___ SUPPLIED MATERIAL

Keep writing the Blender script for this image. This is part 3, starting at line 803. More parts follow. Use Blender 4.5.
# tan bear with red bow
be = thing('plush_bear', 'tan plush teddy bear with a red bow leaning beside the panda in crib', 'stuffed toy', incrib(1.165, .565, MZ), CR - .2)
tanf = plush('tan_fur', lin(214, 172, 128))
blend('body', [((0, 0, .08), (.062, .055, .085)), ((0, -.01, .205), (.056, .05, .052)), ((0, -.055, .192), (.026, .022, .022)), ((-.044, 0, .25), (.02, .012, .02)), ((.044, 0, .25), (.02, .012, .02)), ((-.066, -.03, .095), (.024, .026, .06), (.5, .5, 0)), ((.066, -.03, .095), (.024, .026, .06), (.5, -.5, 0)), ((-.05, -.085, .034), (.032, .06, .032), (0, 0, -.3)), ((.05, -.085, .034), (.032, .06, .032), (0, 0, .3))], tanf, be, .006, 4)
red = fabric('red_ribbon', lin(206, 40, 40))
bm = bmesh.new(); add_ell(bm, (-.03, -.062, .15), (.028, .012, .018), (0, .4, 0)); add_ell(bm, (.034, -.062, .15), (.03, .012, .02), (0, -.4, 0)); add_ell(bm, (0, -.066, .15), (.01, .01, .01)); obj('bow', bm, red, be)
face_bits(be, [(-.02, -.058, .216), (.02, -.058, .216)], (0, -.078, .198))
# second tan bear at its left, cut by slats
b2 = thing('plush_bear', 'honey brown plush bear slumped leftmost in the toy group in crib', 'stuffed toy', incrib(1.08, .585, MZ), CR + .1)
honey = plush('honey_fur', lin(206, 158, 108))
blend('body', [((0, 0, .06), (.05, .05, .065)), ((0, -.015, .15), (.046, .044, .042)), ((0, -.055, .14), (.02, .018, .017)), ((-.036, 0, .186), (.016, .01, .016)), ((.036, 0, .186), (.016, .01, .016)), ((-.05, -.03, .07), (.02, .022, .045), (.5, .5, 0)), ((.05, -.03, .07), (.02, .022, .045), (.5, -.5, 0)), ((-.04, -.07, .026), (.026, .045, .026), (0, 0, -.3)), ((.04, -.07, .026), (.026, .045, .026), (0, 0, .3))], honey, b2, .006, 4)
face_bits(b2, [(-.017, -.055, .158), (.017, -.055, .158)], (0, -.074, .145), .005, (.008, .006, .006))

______

EXERCISE DETAILS:
Repeat the data verbatim.

ANSWER TO THE EXERCISE:
Keep writing the Blender script for this image. This is part 3, starting at line 803. More parts follow. Use Blender 4.5.
# tan bear with red bow
be = thing('plush_bear', 'tan plush teddy bear with a red bow leaning beside the panda in crib', 'stuffed toy', incrib(1.165, .565, MZ), CR - .2)
tanf = plush('tan_fur', lin(214, 172, 128))
blend('body', [((0, 0, .08), (.062, .055, .085)), ((0, -.01, .205), (.056, .05, .052)), ((0, -.055, .192), (.026, .022, .022)), ((-.044, 0, .25), (.02, .012, .02)), ((.044, 0, .25), (.02, .012, .02)), ((-.066, -.03, .095), (.024, .026, .06), (.5, .5, 0)), ((.066, -.03, .095), (.024, .026, .06), (.5, -.5, 0)), ((-.05, -.085, .034), (.032, .06, .032), (0, 0, -.3)), ((.05, -.085, .034), (.032, .06, .032), (0, 0, .3))], tanf, be, .006, 4)
red = fabric('red_ribbon', lin(206, 40, 40))
bm = bmesh.new(); add_ell(bm, (-.03, -.062, .15), (.028, .012, .018), (0, .4, 0)); add_ell(bm, (.034, -.062, .15), (.03, .012, .02), (0, -.4, 0)); add_ell(bm, (0, -.066, .15), (.01, .01, .01)); obj('bow', bm, red, be)
face_bits(be, [(-.02, -.058, .216), (.02, -.058, .216)], (0, -.078, .198))
# second tan bear at its left, cut by slats
b2 = thing('plush_bear', 'honey brown plush bear slumped leftmost in the toy group in crib', 'stuffed toy', incrib(1.08, .585, MZ), CR + .1)
honey = plush('honey_fur', lin(206, 158, 108))
blend('body', [((0, 0, .06), (.05, .05, .065)), ((0, -.015, .15), (.046, .044, .042)), ((0, -.055, .14), (.02, .018, .017)), ((-.036, 0, .186), (.016, .01, .016)), ((.036, 0, .186), (.016, .01, .016)), ((-.05, -.03, .07), (.02, .022, .045), (.5, .5, 0)), ((.05, -.03, .07), (.02, .022, .045), (.5, -.5, 0)), ((-.04, -.07, .026), (.026, .045, .026), (0, 0, -.3)), ((.04, -.07, .026), (.026, .045, .026), (0, 0, .3))], honey, b2, .006, 4)
face_bits(b2, [(-.017, -.055, .158), (.017, -.055, .158)], (0, -.074, .145), .005, (.008, .006, .006))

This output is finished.